Expect backup quarterback Lincoln Kienholz to play more than just the final possession. If the score goes like it should, Day didn’t rule out true freshman Tavien St. Clair from getting his first college reps.
But for the ideal to happen, the Buckeyes can’t start slow or lack focus. They have to ignore the Grambling “G” on the helmets.
Day admitted it’s coach speak to say it’s always about us, not the opponent. He will find out this week how much this team, full of new starters, handles that admonition following the confidence boost of beating the No. 1-ranked team.
“We’ve got a lot of work to do, a ton,” Day said. “After you come down from the emotion of the game, you get back on the film and you get to work, you just realize that there’s so many things that we’ve got to improve on. That’s what the focus is going to be regardless of the opponent.”
Last year’s group of 22 entered the season with almost 700 combined starts and understood the necessity of playing to a standard, not an opponent.
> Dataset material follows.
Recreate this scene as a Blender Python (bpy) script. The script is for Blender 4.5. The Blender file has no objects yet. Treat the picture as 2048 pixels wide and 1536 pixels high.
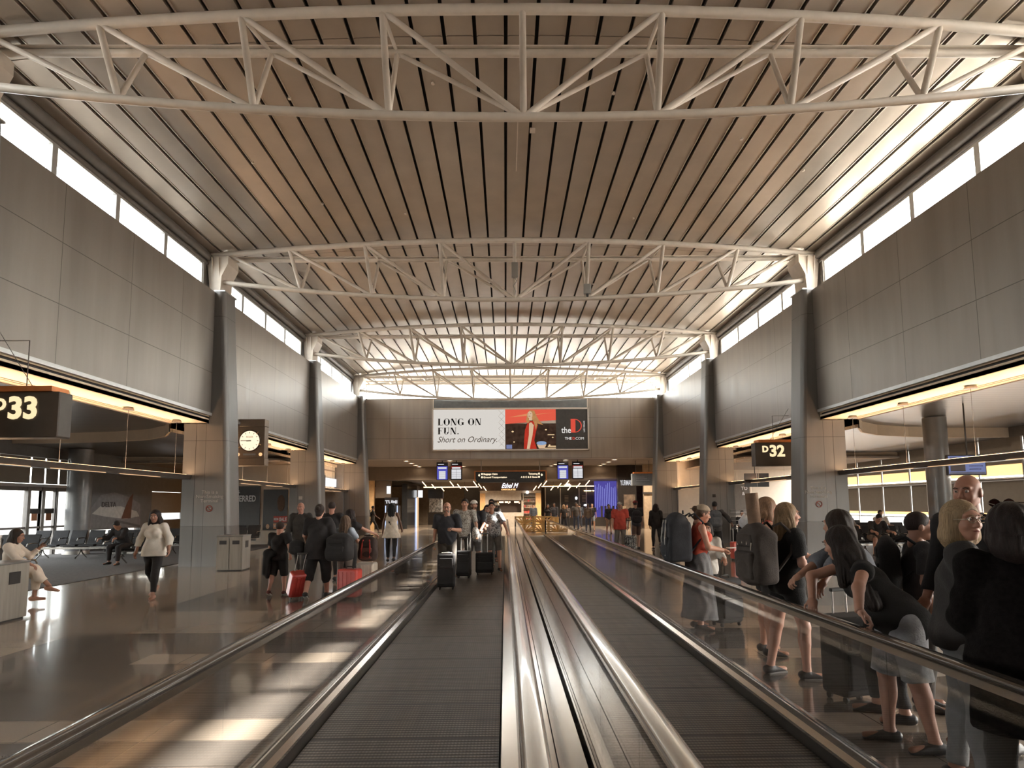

“When you have a bunch of guys coming in who don’t have that same experience, it’s different,” Day said. “Coming out of that game they realize they can play with anybody in the country. That being said, it is a long season. There’s so many corrections that need to be made. There’s a lot of improvements that have to happen in all three phases.”
Grambling is light years from being like the Buckeyes’ last seven opponents. Last week’s 14-7 win over Texas concluded a historic championship run. Those four victories came on the heels of finishing the season against Indiana and Michigan. And since November 2 in Happy Valley, the Buckeyes have defeated six teams ranked in the top five – Penn State, Indiana, Oregon, Texas, Notre Dame and Texas again.
A letdown of some degree – even if it’s only perceptible to the coaches – is probable.
The Buckeyes know they don’t have to be on upset alert, but they will get Grambling’s best shot. It won’t be enough to pull the upset. But it will be enough to see if the Buckeyes are serious about meeting the 2024 standard.